Sunumları Bile Sanat Niteliğinde
Notting Hill Julia Roberts ve Hugh Grant’in başrollerini paylaştığı başarılı filmlerden bir tanesi. Aynı zamanda Londra’da o dönemlerde sessiz, sakin çok da önemsenmeyen semtlerden biriymiş. Filmin başarısı semte de yaramış. Birçok ünlü kişi buradan ev almış. Sokaklar baştan aşağı yenilenmiş. Yeni semt Londralı insanlar tarafından zenginlerin mahallesi diye küçümseniyor.
The Ledbury Londra’nın bu en popüler semtlerinden olan Notting Hill’de sessiz, sakin bir mekanda sanatsal güzellikleri olan yemek sunumlarıyla sizi karşılıyor.
İki Yaşlı İngiliz Bayan
Masamın hemen yanı başında öple yemeği için gelmiş iki ingiliz bayan gözüme çarpıyor. Çok şık bir halleri yok ancak yaşları bir hayli ileri olmasına rağmen iki dost gelip bu 2 michelin yıldızlı lokantada öğle yemeği için buluşuyorlar. İnanın bu çok özenilecek bir manzara. Ruhları hala genç olan bu bayanlar buranın enfes yemekleriyle ruhlarına botoks yaptırıyorlar. İki genç kız gibi yemek yiyip kahkahalarla sohbet ediyorlar. Ülkemdeki yaşlı insanları yaş yetmiş iş bitmiş diye yaşarken öldürüyoruz. Halbuki Avrupa’da bunlar en kıymetli yaşlar.
Farklı ve Kişilikli Bir Mutfak
The Ledbury Londra Tadım menümüzde ilk ara sıcağımız Geyik eti ile yapılan içli köfteler. İçli köfte diyorum çünkü bizdeki bulgurla dışı kaplanmış, dışı sert, içi geyik eti kıymasından yapılan bir spesiyal. İçinde ceviz ve maydanoz konmuyor. Bu haliyle içli köfteden daha lezzetli diyemem.

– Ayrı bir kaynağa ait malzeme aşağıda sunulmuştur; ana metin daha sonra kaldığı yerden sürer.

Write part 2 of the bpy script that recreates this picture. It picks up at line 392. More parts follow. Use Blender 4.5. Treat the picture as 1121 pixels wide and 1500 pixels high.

Daha sonra gelen enginarlı ördek ciğeri, ciğerin püre haliyle sunuluyor. Lezzet olağanüstü. Bir diğer spesiyal incecik fırınlanmış patatesin üzerinde getirdikleri dondurulmuş foie gras. İçinde gördüğünüz yeşil rengi veren ise wasabi. Ama merak etmeyin acı değil. Ördek etine yakıştırdım.
Daha sonra earl grey çayının yaz trüfü ile sunulduğu soğan yemeği ise Trüf sosunun başarısı ile yemeğe damga vurdu.
En büyük başarılarından biri ekmek ile birlikte gelen yağlarını normal tere yağından değil de keçi sütünün kaymağından yapmaları. Üzerine de karamelize şeker serperek harika bir lezzet elde ediyorlar. Ancak ekmekleri bu kaymağa eşlik edecek güzellikte değil. Sıcak ama ne yazık ki çok sert. The Ledbury en doğru sebzeleri, en doğru soslarla sunuyor. Bunu öyle güzel sunumlarla yapıyorlar ki yemeden önce dakikalarca masaya bakıp kalabiliyorsunuz.
Ana Yemek ve Tatlılar Son Vuruşu Yapıyor
Ana yemek olarak tattığım kuzu gerdanı sarsıcı! Yumuşacık, yağlı eti sizi hemen hapsine alıyor. Pamuk gibi bu eti Avrupa’da yiyebilmek bana şanslı hissettirdi.Yanında sunulan yoğurt pateler iyiydi ancak turuncu-beyaz havuçlar çok ilgimi çekmedi. Muhteşem etin yanında zayıf bir yan destektiler.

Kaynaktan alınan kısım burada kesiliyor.